• [PROBLEM DESCRIPTION]: Please, without the pictures, retype exactly the lines from the start of the material through the line that holds "(EX+.01, 13.6)], top=13.5)".

• [DATASET CONTENT]:
···

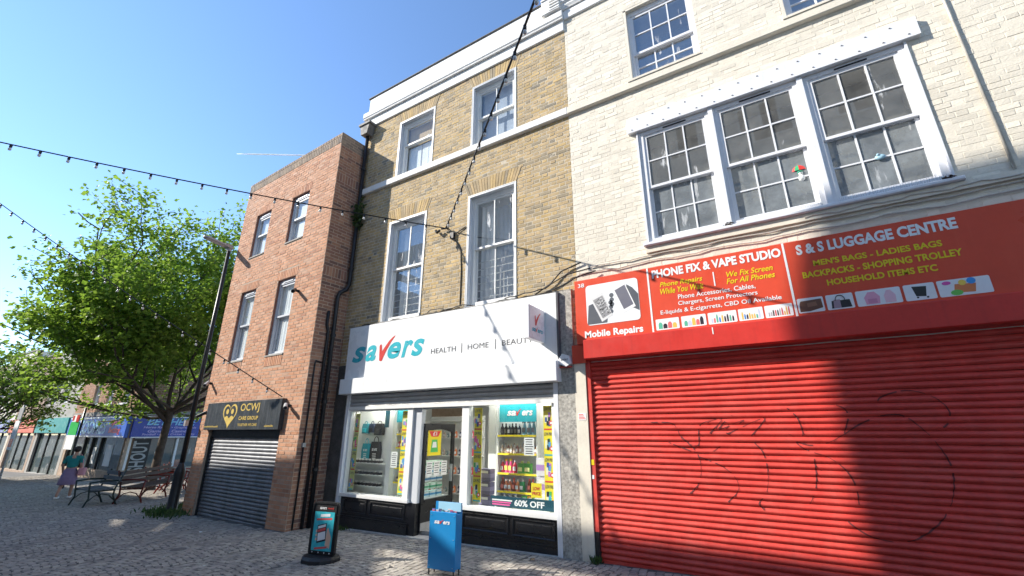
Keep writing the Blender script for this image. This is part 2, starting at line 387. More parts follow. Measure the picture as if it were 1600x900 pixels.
opposite('terrace_building', 'long pale terrace across the street, unseen, with openings added to light the paving',
  [(-75, -1.5), (EX, -1.5), (EX, 10.97), (-22, 10.97), (-40, 10.93), (-75, 10.9)],
  [[(-17.1, 9.98), (-16.62, 10.18), (-15.50, 10.12), (-13.72, 8.85), (-13.72, 8.35)],  # openings added to throw the sunlit patches that shop glass would reflect
   [(-18.95, 9.86), (-17.80, 9.82), (-14.6, 8.50), (-15.0, 8.08)],
   grow_([(-23.01, 8.10), (-25.2, 8.62), (-24.58, 8.74), (-22.78, 8.16)]),
   grow_([(-21.83, 8.30), (-24.33, 9.26), (-23.69, 9.13), (-21.57, 8.32)])])
opposite('corner_building', 'taller pale building across the street, behind the viewer and out of frame',
  [(EX+.003, -1.5), (9, -1.5), (9, 15.14), (EX+.35, 15.14), (EX+.01, 13.6)], top=13.5)

# vapour trail high in the sky
b = MB(); A = Vector((-4144, 1656, 2556)); B_ = Vector((-3352, 2147, 2538))
b.tube([A+(B_-A)*(k/12) for k in range(13)], [2+5.0*min(1, k/2) for k in range(13)], 10)
tag(b.build('vapour_trail', 'cloud', smooth=True), 'thin straight white vapour trail in the blue sky above the brick building', 'vapour trail')
# ------------------------------------------------------------------ brick walls
def bond_rows(x0, x1, z0, z1, course, bond, L=.225, H=.1125):
    r = 0; z = z0
    while z < z1-.02:
        x = x0; k = 0; first = True
        while x < x1-.005:
            if bond == 'flemish': w = (L if k % 2 == 0 else H) if r % 2 == 0 else (H/2 if k == 0 else (H if k % 2 else L))
            else: w = L
            if first and r % 2 == 1 and bond == 'stretcher': w = H
            first = False; yield x, min(x+w, x1), z, min(z+course, z1), w; x += w; k += 1
        z += course; r += 1
def clip(xa, xb, z, opens, splays):
    segs = [(xa, xb)]
    iv = [(o[0], o[1]) for o in opens if o[2]-.01 < z < o[3]+.01]
    for (cx, hw, za, zb, sl) in splays:
        if za < z < zb: iv.append((cx-hw-(z-za)*sl, cx+hw+(z-za)*sl))
    for a, c in iv:
        ns = []
        for p, q in segs:
            if c <= p or a >= q: ns.append((p, q)); continue
            if a > p: ns.append((p, a))
            if c < q: ns.append((c, q))
        segs = ns
    return [s for s in segs if s[1]-s[0] > .022]
def brick_mesh(b, xa, xb, za, zb, y, m, proud, e=.0035, jit=.0015):
    xa += m/2; xb -= m/2; za += m/2; zb -= m/2
    j = lambda: random.uniform(-jit, jit)
    F = [(xa+e+j(), y-proud+j(), za+e+j()), (xb-e+j(), y-proud+j(), za+e+j()), (xb-e+j(), y-proud+j(), zb-e+j()), (xa+e+j(), y-proud+j(), zb-e+j())]
    B = [(xa, y+.012, za), (xb, y+.012, za), (xb, y+.012, zb), (xa, y+.012, zb)]
    b.mesh(F+B, [(0, 1, 2, 3), (4, 5, 1, 0), (5, 6, 2, 1), (6, 7, 3, 2), (7, 4, 0, 3)])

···

• [PROBLEM SOLUTION]:
Keep writing the Blender script for this image. This is part 2, starting at line 387. More parts follow. Measure the picture as if it were 1600x900 pixels.
opposite('terrace_building', 'long pale terrace across the street, unseen, with openings added to light the paving',
  [(-75, -1.5), (EX, -1.5), (EX, 10.97), (-22, 10.97), (-40, 10.93), (-75, 10.9)],
  [[(-17.1, 9.98), (-16.62, 10.18), (-15.50, 10.12), (-13.72, 8.85), (-13.72, 8.35)],  # openings added to throw the sunlit patches that shop glass would reflect
   [(-18.95, 9.86), (-17.80, 9.82), (-14.6, 8.50), (-15.0, 8.08)],
   grow_([(-23.01, 8.10), (-25.2, 8.62), (-24.58, 8.74), (-22.78, 8.16)]),
   grow_([(-21.83, 8.30), (-24.33, 9.26), (-23.69, 9.13), (-21.57, 8.32)])])
opposite('corner_building', 'taller pale building across the street, behind the viewer and out of frame',
  [(EX+.003, -1.5), (9, -1.5), (9, 15.14), (EX+.35, 15.14), (EX+.01, 13.6)], top=13.5)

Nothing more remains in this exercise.